Congress must follow through on proposed prison sentencing reform

On Thursday, the Senate took an important step toward ending America’s uniquely unreasonable system of mass incarceration. Republican and Democratic senators came together to put their support behind a bill that would make prison sentences more effective in a number of ways, including reducing mandatory minimum sentences for low-level drug crimes and providing prisoners with more options for rehabilitation. With support from both sides of the political aisle, the bill has a strong chance of retaining the support it needs in Congress and spurring real reform in our prison system.

The outrageous sentences and ballooning prison populations that have characterized the American justice system can be traced, in part, to the government's increasing tendency to contract its prisons to private, for-profit companies. This phenomenon, with its perverse incentives, is harmful not only to civil society, but to human rights generally. For-profit prisons directly benefit from keeping their facilities full; in fact, they are often contractually obligated to operate at a certain capacity. In order to turn the greatest profit, they cut costs and neglect rehabilitation programs, practices that the Journal of Criminal Law states increase recidivism rates of prisoners in for-profit facilities going back into crime. Research from George Washington University concludes, “Instead of encouraging inmates to leave prison free of addiction, with quality training and a desire to become productive citizens, the profit motive ensures that the inmate returns to prison as quickly as possible.”
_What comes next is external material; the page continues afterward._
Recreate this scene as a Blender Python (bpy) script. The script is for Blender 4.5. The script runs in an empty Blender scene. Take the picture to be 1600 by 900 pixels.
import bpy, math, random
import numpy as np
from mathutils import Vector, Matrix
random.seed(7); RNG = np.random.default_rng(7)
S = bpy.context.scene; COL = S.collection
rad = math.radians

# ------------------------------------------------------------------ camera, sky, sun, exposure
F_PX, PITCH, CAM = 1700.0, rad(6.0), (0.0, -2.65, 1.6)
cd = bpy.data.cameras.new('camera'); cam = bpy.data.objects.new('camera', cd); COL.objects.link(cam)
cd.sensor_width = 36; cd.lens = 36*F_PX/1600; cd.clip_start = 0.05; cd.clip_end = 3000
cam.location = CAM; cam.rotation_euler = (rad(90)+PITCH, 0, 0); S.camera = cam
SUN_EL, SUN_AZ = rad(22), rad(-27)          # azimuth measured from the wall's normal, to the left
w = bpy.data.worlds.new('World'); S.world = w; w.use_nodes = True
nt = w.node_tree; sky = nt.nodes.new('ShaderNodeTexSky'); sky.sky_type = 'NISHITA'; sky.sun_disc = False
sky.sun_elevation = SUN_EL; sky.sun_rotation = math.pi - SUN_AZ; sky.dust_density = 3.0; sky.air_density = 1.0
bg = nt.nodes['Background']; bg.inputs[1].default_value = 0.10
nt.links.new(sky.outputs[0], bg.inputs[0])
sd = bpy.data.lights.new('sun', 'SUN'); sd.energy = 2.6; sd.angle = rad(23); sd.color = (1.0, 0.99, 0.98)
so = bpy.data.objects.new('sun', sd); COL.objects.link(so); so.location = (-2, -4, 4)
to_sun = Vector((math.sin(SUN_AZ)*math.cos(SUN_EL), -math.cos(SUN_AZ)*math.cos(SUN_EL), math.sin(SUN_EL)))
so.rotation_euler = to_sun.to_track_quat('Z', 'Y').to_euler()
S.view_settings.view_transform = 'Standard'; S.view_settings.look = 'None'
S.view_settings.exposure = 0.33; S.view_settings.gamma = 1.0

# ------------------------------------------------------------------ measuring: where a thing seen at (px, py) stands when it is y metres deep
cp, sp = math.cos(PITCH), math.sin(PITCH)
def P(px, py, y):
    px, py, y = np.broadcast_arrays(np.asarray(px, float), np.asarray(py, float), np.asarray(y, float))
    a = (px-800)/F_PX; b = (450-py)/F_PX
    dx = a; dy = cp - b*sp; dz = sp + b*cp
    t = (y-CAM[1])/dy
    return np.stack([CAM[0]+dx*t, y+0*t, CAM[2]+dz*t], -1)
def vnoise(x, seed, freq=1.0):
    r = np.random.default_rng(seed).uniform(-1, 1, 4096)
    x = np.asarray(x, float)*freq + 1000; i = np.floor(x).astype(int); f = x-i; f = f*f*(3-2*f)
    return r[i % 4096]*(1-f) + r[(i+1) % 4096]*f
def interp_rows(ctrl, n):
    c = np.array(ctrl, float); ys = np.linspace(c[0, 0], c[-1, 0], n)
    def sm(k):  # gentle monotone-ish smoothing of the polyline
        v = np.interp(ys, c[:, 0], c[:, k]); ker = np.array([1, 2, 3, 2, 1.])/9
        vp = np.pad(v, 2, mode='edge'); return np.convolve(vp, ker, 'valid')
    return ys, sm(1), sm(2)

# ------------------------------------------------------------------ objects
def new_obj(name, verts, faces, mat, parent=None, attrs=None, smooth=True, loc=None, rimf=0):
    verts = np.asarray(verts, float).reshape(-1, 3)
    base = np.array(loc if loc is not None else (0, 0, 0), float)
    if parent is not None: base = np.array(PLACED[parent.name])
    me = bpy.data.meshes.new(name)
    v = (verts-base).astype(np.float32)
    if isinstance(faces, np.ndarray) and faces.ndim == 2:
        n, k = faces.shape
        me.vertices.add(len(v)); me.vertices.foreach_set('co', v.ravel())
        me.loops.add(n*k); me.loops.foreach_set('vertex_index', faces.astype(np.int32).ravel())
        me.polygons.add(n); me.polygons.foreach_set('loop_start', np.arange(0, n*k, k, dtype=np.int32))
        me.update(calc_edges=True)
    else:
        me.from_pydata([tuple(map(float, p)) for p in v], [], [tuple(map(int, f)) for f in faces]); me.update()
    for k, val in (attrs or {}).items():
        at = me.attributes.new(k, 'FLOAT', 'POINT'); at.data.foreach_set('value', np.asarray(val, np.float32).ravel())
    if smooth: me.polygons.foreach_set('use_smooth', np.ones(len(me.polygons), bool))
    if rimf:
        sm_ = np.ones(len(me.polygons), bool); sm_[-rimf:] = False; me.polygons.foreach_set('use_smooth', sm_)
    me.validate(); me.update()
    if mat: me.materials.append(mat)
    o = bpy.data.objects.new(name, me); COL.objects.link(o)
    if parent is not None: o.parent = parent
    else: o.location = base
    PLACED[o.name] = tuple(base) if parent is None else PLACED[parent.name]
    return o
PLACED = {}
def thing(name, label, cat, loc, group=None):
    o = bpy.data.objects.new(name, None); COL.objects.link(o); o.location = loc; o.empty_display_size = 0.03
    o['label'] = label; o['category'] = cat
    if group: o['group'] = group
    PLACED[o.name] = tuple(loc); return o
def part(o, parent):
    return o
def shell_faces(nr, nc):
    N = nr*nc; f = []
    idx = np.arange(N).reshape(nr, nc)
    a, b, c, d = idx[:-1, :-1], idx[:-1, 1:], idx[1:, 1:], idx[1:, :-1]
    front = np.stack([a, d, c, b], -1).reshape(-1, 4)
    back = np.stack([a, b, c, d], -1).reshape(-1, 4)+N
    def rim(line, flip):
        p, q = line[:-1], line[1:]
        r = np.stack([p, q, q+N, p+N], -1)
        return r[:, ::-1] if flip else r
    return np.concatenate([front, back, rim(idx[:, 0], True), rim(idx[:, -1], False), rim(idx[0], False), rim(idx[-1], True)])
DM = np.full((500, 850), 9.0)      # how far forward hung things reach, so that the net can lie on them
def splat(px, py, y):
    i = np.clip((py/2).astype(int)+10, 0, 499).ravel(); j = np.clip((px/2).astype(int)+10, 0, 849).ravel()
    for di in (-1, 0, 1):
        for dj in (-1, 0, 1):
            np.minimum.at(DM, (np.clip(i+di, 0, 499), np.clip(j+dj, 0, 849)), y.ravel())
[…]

Harsh mandatory minimum sentences have long been supported by the private prison lobby, as they allow these prisons to profit from each prisoner for a guaranteed amount of time. The Justice Policy Institute finds that from 1996-2011, while the total number of people in prison increased by less than 16 percent, the number of people held in private federal and state facilities increased by 120 and 33 percent, respectively. The private prison lobby derives incredible power and support from wealthy investors, which is an important explanation for why sentences have remained so harsh even for less severe crimes. The Corrections Corporation of America (CCA) alone spent $14 million in lobbying over the past eight years.

By reforming mandatory minimums and supporting rehabilitation and education programs, the bill in the Senate will begin to degrade the ability of for-profit prisons to incarcerate people without proving effectiveness or providing adequate services for their inmates. For-profit prisons not only threaten human rights, but also waste taxpayer money. Although eradicating the for-profit prison system as a whole will take far more action than this Senate bill, it is a vital beginning of what will hopefully develop into a broader, much-needed reform.